--- begin DATASET CONTENT ---

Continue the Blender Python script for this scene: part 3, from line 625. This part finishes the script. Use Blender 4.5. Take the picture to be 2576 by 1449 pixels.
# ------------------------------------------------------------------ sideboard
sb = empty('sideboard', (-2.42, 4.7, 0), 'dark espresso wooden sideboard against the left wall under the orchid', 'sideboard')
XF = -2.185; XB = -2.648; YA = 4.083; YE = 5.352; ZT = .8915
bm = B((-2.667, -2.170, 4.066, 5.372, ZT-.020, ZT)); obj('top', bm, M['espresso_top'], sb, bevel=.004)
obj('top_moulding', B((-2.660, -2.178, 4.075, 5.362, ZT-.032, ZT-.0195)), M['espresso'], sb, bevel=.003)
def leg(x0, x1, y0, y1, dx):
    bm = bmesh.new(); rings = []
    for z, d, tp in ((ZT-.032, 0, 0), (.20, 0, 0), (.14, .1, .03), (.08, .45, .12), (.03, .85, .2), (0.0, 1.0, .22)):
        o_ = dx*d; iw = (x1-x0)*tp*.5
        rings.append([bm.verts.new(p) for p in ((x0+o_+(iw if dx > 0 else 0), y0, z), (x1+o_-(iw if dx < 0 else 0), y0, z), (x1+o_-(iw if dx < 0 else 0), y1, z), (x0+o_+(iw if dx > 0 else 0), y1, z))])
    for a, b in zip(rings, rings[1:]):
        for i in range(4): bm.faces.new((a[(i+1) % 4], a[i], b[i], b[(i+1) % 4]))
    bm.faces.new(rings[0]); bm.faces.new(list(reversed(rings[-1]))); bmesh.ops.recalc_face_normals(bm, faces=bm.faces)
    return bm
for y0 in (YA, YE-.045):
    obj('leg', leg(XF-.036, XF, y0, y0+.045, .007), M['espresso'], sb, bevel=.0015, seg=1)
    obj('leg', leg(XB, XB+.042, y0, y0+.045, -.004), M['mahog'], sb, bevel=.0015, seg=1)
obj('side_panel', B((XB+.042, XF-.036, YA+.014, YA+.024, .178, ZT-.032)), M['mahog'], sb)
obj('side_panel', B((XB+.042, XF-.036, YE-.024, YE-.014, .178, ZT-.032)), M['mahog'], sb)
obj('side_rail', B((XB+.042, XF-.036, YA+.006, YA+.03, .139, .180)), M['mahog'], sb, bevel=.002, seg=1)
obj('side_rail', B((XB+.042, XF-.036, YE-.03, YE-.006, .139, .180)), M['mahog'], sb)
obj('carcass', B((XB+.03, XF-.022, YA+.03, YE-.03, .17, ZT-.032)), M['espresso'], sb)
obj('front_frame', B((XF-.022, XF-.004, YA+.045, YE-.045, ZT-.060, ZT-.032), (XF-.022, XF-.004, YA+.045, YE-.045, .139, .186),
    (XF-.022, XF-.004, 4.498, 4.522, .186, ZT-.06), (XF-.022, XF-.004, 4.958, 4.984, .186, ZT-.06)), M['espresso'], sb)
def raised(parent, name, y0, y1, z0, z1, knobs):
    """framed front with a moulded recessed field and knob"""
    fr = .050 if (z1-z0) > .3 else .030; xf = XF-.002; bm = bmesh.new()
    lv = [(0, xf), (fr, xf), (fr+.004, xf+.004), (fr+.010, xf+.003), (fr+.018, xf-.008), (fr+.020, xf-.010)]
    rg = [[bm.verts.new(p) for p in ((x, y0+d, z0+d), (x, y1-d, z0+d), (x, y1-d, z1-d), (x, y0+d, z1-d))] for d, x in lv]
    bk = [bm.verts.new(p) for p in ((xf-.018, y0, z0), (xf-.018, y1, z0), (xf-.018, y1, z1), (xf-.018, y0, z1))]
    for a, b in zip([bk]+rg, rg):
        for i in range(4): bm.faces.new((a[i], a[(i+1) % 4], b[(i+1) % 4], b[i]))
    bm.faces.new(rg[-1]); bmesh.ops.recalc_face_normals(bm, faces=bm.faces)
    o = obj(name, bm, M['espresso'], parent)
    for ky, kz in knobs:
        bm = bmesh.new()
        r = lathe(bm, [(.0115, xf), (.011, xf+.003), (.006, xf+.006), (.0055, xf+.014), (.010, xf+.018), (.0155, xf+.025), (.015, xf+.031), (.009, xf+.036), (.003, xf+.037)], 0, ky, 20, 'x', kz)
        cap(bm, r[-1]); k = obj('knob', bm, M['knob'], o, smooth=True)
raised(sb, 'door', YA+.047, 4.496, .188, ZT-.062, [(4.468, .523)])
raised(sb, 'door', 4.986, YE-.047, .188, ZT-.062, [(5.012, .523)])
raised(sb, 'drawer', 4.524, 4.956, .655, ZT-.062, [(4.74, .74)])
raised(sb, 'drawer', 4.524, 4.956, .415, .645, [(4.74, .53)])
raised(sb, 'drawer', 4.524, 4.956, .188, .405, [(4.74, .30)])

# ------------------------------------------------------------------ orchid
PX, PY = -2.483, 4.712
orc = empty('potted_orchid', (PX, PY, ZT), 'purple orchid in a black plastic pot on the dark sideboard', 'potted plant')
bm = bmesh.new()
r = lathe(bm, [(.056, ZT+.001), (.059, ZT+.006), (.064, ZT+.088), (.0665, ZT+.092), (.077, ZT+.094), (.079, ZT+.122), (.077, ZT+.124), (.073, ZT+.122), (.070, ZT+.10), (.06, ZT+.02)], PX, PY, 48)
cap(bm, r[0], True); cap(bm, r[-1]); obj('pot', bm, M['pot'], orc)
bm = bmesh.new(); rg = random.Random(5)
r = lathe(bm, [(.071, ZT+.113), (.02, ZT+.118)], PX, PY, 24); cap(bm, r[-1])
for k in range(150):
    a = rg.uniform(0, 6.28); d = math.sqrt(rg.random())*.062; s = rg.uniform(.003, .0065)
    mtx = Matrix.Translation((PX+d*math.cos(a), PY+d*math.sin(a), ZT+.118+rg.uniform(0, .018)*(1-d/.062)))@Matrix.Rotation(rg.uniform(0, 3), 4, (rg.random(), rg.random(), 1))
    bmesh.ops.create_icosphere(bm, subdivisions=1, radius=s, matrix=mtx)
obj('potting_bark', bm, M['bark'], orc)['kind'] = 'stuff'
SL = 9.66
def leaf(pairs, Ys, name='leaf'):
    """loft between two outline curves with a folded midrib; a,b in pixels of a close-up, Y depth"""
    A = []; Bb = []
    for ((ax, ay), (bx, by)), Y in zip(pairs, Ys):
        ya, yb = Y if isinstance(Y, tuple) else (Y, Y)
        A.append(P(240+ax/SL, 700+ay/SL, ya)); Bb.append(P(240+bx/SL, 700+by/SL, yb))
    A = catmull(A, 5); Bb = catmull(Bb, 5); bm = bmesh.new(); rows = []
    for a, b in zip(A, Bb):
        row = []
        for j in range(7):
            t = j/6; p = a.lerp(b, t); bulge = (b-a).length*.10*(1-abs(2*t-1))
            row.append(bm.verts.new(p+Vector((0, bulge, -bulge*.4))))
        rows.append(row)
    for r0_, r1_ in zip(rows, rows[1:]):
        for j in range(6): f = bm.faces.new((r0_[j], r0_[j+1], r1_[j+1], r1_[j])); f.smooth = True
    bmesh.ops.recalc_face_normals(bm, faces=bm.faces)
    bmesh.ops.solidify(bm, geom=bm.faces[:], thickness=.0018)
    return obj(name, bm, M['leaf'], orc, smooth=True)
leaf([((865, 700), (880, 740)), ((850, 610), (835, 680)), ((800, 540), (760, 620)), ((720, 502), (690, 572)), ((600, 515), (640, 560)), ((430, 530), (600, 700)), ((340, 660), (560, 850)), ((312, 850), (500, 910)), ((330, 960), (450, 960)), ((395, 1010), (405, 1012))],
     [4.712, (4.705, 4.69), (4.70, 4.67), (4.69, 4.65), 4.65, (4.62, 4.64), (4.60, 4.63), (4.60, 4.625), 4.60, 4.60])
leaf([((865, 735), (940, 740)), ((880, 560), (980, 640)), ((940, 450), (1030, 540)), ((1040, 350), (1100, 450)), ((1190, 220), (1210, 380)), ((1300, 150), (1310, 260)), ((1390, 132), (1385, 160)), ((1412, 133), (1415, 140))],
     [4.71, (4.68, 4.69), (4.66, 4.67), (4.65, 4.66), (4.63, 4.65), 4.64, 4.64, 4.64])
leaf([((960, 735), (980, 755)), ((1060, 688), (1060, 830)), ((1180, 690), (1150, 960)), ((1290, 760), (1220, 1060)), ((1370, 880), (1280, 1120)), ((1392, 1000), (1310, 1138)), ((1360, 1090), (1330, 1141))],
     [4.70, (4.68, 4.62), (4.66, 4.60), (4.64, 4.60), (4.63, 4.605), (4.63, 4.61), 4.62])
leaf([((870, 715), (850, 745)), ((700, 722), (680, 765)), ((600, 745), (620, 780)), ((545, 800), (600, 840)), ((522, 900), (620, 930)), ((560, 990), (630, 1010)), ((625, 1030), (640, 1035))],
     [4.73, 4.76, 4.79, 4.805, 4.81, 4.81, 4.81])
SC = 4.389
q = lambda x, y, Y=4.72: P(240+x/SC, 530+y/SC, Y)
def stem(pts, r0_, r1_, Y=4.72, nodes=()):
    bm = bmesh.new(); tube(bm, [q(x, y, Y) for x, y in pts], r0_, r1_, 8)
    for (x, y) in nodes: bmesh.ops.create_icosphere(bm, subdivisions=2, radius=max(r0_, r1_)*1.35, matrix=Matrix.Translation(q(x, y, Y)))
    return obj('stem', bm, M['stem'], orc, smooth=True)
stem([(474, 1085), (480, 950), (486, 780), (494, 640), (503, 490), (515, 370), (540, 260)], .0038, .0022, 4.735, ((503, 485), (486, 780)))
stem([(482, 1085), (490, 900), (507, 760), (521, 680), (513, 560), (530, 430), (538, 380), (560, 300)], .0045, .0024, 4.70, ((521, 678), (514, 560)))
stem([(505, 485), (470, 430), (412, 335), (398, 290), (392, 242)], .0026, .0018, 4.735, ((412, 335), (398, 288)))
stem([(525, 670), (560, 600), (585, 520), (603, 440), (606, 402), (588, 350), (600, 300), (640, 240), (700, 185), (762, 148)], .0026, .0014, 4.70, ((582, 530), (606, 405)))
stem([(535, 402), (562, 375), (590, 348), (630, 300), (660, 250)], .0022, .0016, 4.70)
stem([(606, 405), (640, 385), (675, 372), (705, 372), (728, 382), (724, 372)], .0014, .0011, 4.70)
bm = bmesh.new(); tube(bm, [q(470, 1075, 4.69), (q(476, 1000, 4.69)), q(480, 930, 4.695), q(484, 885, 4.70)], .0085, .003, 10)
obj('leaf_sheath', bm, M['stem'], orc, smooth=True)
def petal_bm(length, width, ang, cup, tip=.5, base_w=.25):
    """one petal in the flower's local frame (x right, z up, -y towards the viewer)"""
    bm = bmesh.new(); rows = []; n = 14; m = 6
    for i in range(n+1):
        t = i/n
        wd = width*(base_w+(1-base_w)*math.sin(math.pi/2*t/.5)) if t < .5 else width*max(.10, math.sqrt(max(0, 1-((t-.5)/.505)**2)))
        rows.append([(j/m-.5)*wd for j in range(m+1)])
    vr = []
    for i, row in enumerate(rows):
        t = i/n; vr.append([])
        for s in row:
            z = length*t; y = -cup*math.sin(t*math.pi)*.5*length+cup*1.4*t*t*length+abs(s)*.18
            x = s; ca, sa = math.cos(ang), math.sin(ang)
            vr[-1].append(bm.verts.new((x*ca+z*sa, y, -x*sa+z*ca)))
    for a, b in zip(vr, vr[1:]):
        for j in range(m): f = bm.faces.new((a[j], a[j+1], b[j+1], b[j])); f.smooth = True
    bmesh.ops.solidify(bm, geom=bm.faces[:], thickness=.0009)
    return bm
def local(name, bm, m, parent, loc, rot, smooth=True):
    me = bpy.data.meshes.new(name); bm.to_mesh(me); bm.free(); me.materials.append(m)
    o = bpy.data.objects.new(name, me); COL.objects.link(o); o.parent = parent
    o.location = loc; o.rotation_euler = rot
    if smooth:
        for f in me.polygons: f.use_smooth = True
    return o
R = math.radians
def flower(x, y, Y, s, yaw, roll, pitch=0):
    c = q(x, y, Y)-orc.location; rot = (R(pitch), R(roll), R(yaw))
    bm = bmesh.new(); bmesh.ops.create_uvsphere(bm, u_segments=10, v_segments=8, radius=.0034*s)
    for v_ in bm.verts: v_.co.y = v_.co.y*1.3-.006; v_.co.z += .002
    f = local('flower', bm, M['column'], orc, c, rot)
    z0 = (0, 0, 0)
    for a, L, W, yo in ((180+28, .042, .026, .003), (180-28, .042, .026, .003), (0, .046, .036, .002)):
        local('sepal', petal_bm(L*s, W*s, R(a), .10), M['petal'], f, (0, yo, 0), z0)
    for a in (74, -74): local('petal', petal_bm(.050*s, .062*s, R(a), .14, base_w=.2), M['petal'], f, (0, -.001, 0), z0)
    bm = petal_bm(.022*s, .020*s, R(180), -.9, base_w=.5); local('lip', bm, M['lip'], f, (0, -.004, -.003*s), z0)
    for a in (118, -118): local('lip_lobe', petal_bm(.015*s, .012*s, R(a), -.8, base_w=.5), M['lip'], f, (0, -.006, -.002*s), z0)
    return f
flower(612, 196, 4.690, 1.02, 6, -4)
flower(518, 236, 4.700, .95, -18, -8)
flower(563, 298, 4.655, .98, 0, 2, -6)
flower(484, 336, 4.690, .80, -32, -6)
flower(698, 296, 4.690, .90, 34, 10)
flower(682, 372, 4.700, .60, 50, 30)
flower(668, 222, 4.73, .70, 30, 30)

--- end DATASET CONTENT ---

Going over the lines above, work out how many include "pixels", then give only that number.

2